* Begin *

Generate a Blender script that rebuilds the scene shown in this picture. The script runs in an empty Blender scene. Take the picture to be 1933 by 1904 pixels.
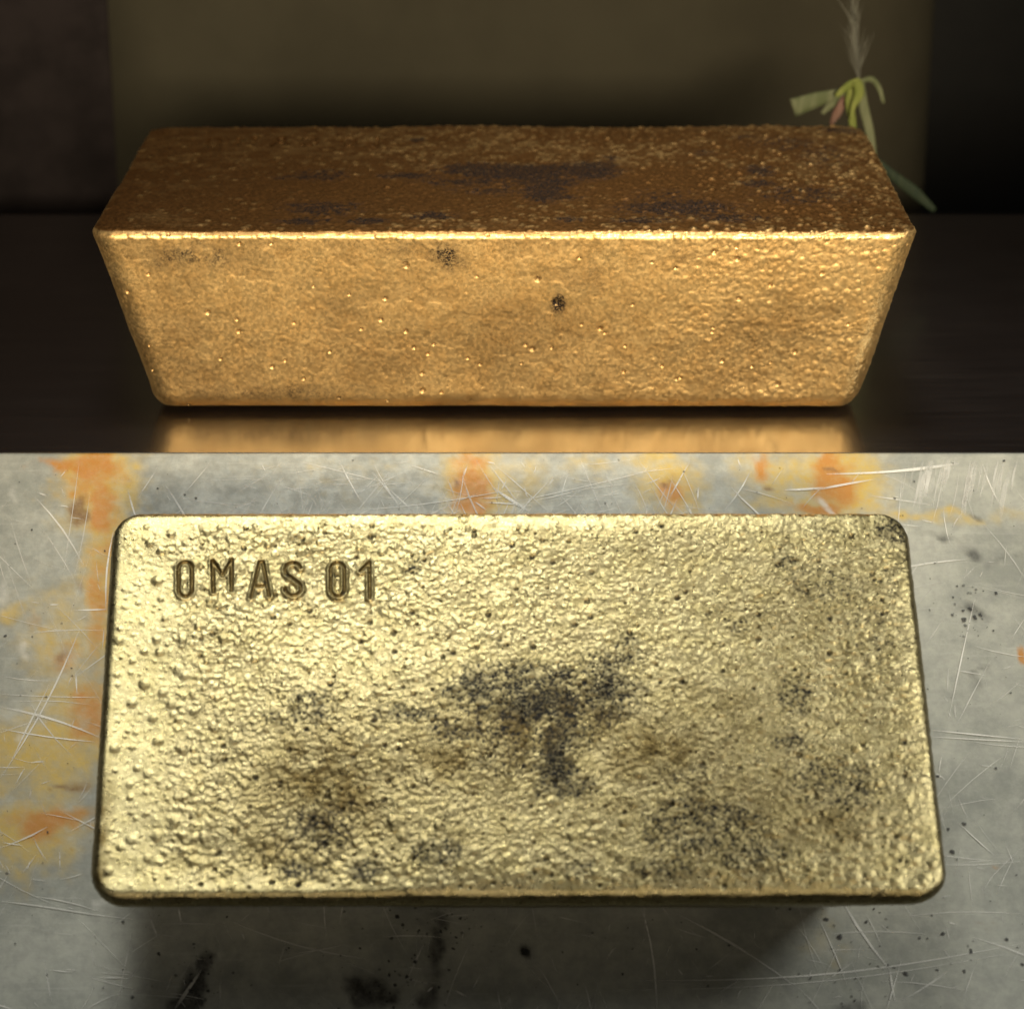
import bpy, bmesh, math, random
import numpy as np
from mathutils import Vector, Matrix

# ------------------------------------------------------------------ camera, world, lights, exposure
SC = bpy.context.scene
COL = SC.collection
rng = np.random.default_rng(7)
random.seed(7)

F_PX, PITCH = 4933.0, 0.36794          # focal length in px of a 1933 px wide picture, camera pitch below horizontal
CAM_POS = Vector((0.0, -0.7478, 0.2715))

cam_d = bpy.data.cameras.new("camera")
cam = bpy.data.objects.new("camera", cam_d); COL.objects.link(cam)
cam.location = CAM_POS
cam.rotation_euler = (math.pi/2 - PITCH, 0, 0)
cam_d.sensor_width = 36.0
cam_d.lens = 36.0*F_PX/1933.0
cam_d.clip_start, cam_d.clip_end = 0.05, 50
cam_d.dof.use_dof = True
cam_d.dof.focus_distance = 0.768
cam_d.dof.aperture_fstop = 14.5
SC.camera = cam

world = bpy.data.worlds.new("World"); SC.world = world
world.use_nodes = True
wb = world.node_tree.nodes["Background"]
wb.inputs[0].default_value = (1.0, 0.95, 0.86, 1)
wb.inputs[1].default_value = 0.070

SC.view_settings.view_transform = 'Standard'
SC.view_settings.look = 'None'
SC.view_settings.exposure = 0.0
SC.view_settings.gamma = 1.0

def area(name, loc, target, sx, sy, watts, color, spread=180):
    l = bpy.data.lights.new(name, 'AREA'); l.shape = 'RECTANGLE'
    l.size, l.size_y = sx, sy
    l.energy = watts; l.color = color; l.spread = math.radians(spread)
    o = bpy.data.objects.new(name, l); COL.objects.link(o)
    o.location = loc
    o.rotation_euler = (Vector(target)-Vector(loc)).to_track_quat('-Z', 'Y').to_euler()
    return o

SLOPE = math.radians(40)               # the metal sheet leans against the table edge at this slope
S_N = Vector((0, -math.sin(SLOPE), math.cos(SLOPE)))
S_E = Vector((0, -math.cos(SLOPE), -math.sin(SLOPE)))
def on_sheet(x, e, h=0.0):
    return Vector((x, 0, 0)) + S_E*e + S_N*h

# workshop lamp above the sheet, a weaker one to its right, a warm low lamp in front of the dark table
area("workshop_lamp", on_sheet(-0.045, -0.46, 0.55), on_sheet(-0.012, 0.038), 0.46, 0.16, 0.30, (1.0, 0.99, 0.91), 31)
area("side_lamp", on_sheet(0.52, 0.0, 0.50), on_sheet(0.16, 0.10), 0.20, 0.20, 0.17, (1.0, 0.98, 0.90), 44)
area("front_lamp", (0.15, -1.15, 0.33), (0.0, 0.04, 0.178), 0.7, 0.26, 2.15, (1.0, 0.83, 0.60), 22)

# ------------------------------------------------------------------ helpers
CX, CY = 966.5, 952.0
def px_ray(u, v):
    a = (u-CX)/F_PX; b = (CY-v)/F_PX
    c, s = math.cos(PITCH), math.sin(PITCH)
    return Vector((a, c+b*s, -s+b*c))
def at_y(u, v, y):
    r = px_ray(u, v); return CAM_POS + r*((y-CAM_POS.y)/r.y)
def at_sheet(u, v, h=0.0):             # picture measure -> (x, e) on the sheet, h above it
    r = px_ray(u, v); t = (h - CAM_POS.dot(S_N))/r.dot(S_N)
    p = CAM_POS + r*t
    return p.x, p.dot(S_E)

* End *

Reproduce the material above in full, exactly, with no images.

Generate a Blender script that rebuilds the scene shown in this picture. The script runs in an empty Blender scene. Take the picture to be 1933 by 1904 pixels.
import bpy, bmesh, math, random
import numpy as np
from mathutils import Vector, Matrix

# ------------------------------------------------------------------ camera, world, lights, exposure
SC = bpy.context.scene
COL = SC.collection
rng = np.random.default_rng(7)
random.seed(7)

F_PX, PITCH = 4933.0, 0.36794          # focal length in px of a 1933 px wide picture, camera pitch below horizontal
CAM_POS = Vector((0.0, -0.7478, 0.2715))

cam_d = bpy.data.cameras.new("camera")
cam = bpy.data.objects.new("camera", cam_d); COL.objects.link(cam)
cam.location = CAM_POS
cam.rotation_euler = (math.pi/2 - PITCH, 0, 0)
cam_d.sensor_width = 36.0
cam_d.lens = 36.0*F_PX/1933.0
cam_d.clip_start, cam_d.clip_end = 0.05, 50
cam_d.dof.use_dof = True
cam_d.dof.focus_distance = 0.768
cam_d.dof.aperture_fstop = 14.5
SC.camera = cam

world = bpy.data.worlds.new("World"); SC.world = world
world.use_nodes = True
wb = world.node_tree.nodes["Background"]
wb.inputs[0].default_value = (1.0, 0.95, 0.86, 1)
wb.inputs[1].default_value = 0.070

SC.view_settings.view_transform = 'Standard'
SC.view_settings.look = 'None'
SC.view_settings.exposure = 0.0
SC.view_settings.gamma = 1.0

def area(name, loc, target, sx, sy, watts, color, spread=180):
    l = bpy.data.lights.new(name, 'AREA'); l.shape = 'RECTANGLE'
    l.size, l.size_y = sx, sy
    l.energy = watts; l.color = color; l.spread = math.radians(spread)
    o = bpy.data.objects.new(name, l); COL.objects.link(o)
    o.location = loc
    o.rotation_euler = (Vector(target)-Vector(loc)).to_track_quat('-Z', 'Y').to_euler()
    return o

SLOPE = math.radians(40)               # the metal sheet leans against the table edge at this slope
S_N = Vector((0, -math.sin(SLOPE), math.cos(SLOPE)))
S_E = Vector((0, -math.cos(SLOPE), -math.sin(SLOPE)))
def on_sheet(x, e, h=0.0):
    return Vector((x, 0, 0)) + S_E*e + S_N*h

# workshop lamp above the sheet, a weaker one to its right, a warm low lamp in front of the dark table
area("workshop_lamp", on_sheet(-0.045, -0.46, 0.55), on_sheet(-0.012, 0.038), 0.46, 0.16, 0.30, (1.0, 0.99, 0.91), 31)
area("side_lamp", on_sheet(0.52, 0.0, 0.50), on_sheet(0.16, 0.10), 0.20, 0.20, 0.17, (1.0, 0.98, 0.90), 44)
area("front_lamp", (0.15, -1.15, 0.33), (0.0, 0.04, 0.178), 0.7, 0.26, 2.15, (1.0, 0.83, 0.60), 22)

# ------------------------------------------------------------------ helpers
CX, CY = 966.5, 952.0
def px_ray(u, v):
    a = (u-CX)/F_PX; b = (CY-v)/F_PX
    c, s = math.cos(PITCH), math.sin(PITCH)
    return Vector((a, c+b*s, -s+b*c))
def at_y(u, v, y):
    r = px_ray(u, v); return CAM_POS + r*((y-CAM_POS.y)/r.y)
def at_sheet(u, v, h=0.0):             # picture measure -> (x, e) on the sheet, h above it
    r = px_ray(u, v); t = (h - CAM_POS.dot(S_N))/r.dot(S_N)
    p = CAM_POS + r*t
    return p.x, p.dot(S_E)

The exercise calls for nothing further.